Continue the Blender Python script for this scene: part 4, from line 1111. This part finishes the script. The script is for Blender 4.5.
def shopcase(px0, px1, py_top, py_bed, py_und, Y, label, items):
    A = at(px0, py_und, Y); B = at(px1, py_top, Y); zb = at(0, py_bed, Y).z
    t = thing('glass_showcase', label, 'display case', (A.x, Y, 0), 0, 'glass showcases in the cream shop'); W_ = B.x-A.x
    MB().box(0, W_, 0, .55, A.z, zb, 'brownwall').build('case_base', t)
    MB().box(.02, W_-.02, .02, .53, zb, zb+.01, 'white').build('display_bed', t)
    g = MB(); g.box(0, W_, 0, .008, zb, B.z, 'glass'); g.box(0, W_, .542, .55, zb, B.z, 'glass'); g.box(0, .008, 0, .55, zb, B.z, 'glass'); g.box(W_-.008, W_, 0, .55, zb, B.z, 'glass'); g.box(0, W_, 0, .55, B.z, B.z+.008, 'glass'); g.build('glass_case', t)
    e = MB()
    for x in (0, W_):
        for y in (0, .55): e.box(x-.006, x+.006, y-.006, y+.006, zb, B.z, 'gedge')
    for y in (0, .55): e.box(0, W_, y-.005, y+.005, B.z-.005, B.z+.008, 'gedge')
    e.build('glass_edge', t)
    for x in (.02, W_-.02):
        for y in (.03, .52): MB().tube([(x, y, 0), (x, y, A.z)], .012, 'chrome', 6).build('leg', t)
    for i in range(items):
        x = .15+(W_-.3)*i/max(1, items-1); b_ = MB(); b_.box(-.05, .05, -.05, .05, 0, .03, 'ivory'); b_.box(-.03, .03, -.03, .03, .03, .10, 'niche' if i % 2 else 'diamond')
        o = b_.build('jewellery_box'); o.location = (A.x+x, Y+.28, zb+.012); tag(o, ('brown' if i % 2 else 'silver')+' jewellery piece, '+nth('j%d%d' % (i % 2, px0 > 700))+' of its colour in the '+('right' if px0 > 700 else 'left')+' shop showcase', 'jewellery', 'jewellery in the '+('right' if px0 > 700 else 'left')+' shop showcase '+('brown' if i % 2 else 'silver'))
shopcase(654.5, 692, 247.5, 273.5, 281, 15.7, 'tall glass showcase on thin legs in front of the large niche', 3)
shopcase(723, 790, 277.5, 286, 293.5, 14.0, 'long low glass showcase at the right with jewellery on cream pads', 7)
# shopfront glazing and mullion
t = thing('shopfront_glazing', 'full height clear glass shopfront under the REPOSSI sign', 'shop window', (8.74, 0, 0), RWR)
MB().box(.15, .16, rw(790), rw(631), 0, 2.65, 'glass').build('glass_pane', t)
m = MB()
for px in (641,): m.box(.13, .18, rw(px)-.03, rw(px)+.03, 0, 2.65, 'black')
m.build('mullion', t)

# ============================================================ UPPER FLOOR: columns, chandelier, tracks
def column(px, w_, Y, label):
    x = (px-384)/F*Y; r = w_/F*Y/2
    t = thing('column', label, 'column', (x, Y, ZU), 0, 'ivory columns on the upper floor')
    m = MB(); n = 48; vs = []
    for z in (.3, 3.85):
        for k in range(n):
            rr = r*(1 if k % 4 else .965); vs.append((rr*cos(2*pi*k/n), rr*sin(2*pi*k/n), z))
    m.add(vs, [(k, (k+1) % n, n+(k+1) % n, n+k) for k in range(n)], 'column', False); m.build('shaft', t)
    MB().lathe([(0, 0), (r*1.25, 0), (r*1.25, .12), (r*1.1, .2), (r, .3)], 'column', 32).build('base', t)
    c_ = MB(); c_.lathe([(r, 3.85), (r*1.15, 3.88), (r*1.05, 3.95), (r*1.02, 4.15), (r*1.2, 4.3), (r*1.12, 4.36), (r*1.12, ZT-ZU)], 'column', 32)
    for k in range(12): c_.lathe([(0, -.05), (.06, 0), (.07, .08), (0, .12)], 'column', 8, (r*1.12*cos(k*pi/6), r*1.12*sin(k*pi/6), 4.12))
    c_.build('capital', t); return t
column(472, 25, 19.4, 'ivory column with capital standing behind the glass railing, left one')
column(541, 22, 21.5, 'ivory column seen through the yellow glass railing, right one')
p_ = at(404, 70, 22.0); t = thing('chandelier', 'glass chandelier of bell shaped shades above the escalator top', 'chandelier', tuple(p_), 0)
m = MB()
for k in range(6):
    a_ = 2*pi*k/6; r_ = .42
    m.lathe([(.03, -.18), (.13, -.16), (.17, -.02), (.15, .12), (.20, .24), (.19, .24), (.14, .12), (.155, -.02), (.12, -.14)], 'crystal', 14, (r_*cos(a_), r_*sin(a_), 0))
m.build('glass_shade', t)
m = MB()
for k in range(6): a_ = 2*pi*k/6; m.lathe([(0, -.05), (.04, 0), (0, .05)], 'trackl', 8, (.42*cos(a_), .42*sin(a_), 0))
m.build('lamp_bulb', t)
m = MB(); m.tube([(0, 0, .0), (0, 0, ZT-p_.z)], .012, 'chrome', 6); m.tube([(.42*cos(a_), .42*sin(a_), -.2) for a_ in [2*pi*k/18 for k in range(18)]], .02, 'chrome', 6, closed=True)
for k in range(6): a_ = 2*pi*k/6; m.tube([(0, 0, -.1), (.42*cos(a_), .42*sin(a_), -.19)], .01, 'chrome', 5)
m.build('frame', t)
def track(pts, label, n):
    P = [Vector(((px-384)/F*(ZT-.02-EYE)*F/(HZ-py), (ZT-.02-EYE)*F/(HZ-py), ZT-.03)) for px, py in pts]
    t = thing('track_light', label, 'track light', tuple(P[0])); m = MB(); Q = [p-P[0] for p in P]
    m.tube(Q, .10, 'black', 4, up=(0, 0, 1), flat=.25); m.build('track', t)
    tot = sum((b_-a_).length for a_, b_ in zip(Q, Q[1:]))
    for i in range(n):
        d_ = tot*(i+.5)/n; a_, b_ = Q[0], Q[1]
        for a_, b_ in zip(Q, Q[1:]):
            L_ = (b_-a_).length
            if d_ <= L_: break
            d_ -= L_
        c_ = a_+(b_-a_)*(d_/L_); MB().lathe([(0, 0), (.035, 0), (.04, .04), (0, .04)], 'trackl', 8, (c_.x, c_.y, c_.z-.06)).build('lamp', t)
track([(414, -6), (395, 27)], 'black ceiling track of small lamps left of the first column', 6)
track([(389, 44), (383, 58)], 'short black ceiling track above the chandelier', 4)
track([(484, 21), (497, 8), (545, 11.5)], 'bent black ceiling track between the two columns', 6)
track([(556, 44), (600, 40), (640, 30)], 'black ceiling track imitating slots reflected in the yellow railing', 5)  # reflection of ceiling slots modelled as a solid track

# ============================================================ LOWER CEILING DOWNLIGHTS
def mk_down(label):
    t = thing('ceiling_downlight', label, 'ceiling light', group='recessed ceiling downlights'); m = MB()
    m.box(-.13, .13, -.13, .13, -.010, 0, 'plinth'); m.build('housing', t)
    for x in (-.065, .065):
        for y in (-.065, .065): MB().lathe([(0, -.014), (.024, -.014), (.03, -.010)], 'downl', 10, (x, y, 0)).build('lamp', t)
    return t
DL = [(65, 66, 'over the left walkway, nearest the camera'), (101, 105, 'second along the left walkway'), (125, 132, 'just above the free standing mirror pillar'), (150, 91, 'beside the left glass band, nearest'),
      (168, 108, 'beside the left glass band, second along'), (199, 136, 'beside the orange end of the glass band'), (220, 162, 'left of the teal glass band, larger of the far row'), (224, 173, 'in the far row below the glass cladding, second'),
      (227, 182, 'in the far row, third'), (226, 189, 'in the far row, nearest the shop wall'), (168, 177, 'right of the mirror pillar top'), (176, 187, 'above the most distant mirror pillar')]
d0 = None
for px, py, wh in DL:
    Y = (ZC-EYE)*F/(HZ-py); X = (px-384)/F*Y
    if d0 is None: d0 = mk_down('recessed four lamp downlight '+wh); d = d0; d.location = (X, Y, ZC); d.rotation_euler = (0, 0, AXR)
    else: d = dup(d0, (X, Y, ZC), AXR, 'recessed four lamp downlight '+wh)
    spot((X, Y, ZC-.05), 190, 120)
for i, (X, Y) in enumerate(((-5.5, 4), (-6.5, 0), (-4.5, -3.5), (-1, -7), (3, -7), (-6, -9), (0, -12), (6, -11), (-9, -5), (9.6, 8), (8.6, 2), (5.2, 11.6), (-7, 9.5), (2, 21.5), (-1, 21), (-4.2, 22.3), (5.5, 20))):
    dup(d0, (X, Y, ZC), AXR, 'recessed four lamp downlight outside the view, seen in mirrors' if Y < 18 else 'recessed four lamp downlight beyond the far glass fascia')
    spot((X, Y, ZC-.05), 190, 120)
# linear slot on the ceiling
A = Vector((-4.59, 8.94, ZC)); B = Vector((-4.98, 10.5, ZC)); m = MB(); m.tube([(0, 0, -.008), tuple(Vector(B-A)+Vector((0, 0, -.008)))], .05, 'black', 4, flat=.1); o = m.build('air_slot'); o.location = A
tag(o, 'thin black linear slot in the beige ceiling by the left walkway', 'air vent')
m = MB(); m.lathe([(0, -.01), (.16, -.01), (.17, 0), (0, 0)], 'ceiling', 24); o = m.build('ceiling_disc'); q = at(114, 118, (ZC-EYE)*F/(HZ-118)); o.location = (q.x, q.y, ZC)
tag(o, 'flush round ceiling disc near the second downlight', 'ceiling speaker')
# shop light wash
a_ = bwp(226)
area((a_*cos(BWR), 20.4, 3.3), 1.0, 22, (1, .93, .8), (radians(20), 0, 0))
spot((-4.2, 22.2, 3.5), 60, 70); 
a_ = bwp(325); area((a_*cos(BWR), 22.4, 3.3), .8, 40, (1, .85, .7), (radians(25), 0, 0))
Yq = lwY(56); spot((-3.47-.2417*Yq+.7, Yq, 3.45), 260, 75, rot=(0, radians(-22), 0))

- - - -

=== What you need to do ===
Write out the listing's lines exactly, from its first line through the line that contains "m.build('mullion', t)", and stop there.

=== Response to the task ===
Continue the Blender Python script for this scene: part 4, from line 1111. This part finishes the script. The script is for Blender 4.5.
def shopcase(px0, px1, py_top, py_bed, py_und, Y, label, items):
    A = at(px0, py_und, Y); B = at(px1, py_top, Y); zb = at(0, py_bed, Y).z
    t = thing('glass_showcase', label, 'display case', (A.x, Y, 0), 0, 'glass showcases in the cream shop'); W_ = B.x-A.x
    MB().box(0, W_, 0, .55, A.z, zb, 'brownwall').build('case_base', t)
    MB().box(.02, W_-.02, .02, .53, zb, zb+.01, 'white').build('display_bed', t)
    g = MB(); g.box(0, W_, 0, .008, zb, B.z, 'glass'); g.box(0, W_, .542, .55, zb, B.z, 'glass'); g.box(0, .008, 0, .55, zb, B.z, 'glass'); g.box(W_-.008, W_, 0, .55, zb, B.z, 'glass'); g.box(0, W_, 0, .55, B.z, B.z+.008, 'glass'); g.build('glass_case', t)
    e = MB()
    for x in (0, W_):
        for y in (0, .55): e.box(x-.006, x+.006, y-.006, y+.006, zb, B.z, 'gedge')
    for y in (0, .55): e.box(0, W_, y-.005, y+.005, B.z-.005, B.z+.008, 'gedge')
    e.build('glass_edge', t)
    for x in (.02, W_-.02):
        for y in (.03, .52): MB().tube([(x, y, 0), (x, y, A.z)], .012, 'chrome', 6).build('leg', t)
    for i in range(items):
        x = .15+(W_-.3)*i/max(1, items-1); b_ = MB(); b_.box(-.05, .05, -.05, .05, 0, .03, 'ivory'); b_.box(-.03, .03, -.03, .03, .03, .10, 'niche' if i % 2 else 'diamond')
        o = b_.build('jewellery_box'); o.location = (A.x+x, Y+.28, zb+.012); tag(o, ('brown' if i % 2 else 'silver')+' jewellery piece, '+nth('j%d%d' % (i % 2, px0 > 700))+' of its colour in the '+('right' if px0 > 700 else 'left')+' shop showcase', 'jewellery', 'jewellery in the '+('right' if px0 > 700 else 'left')+' shop showcase '+('brown' if i % 2 else 'silver'))
shopcase(654.5, 692, 247.5, 273.5, 281, 15.7, 'tall glass showcase on thin legs in front of the large niche', 3)
shopcase(723, 790, 277.5, 286, 293.5, 14.0, 'long low glass showcase at the right with jewellery on cream pads', 7)
# shopfront glazing and mullion
t = thing('shopfront_glazing', 'full height clear glass shopfront under the REPOSSI sign', 'shop window', (8.74, 0, 0), RWR)
MB().box(.15, .16, rw(790), rw(631), 0, 2.65, 'glass').build('glass_pane', t)
m = MB()
for px in (641,): m.box(.13, .18, rw(px)-.03, rw(px)+.03, 0, 2.65, 'black')
m.build('mullion', t)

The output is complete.